Can I calculate the standard deviation of averages from the population in groups knowing the standard deviation

statistics

From a sample population lets say 1000 numbers, I know the standard deviation SD.
I take the size of the groups n=100 and fill the groups randomly with those 1000 numbers.
I find out the average of those groups: a0,a1,…,a10

I want to find out (or approximate) a new standard deviation taking now as a sample the averages of those groups of 100 numbers: a0,a1,…,a10

The data I know at the start is the standard deviation of the whole population of 1000 numbers, and the size 100 of those groups. I need to find out the new standard deviation of the sample a0,a1,…,a10 without knowing ai values

I have tried dividing the standard deviation of the full population by sqrt(n) and I get close, is there a more precises way?

Best Answer

I think you are doing it correctly by dividing the sample standard deviation by $\sqrt{n}$, however, there is a reason why the number is not exactly what you expect.

As the Central Limit Theorem says, if you have a population, independently of its distribution (so, not necessarily normal), the average of a sample will be distributed as a normal distribution.
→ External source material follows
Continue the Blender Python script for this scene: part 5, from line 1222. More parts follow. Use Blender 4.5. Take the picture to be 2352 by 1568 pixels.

That means that if you sample an infinite number of 100 groups and compute the mean of each sample, these mean values will follow a normal distribution. The standard deviation of the mean estimate (that is, the standard error) will be indeed the average divided by $\sqrt{n}$.

However, if you don't get closer to the expected number, it may be a sampling issue. In that case, your means (and standard deviations) are almost normal, but not quite, and its computation is subject to error. This is precisely what Student's t-distribution models, so that's a way of narrow down your estimates with confidence intervals. Or, increase the number of samples.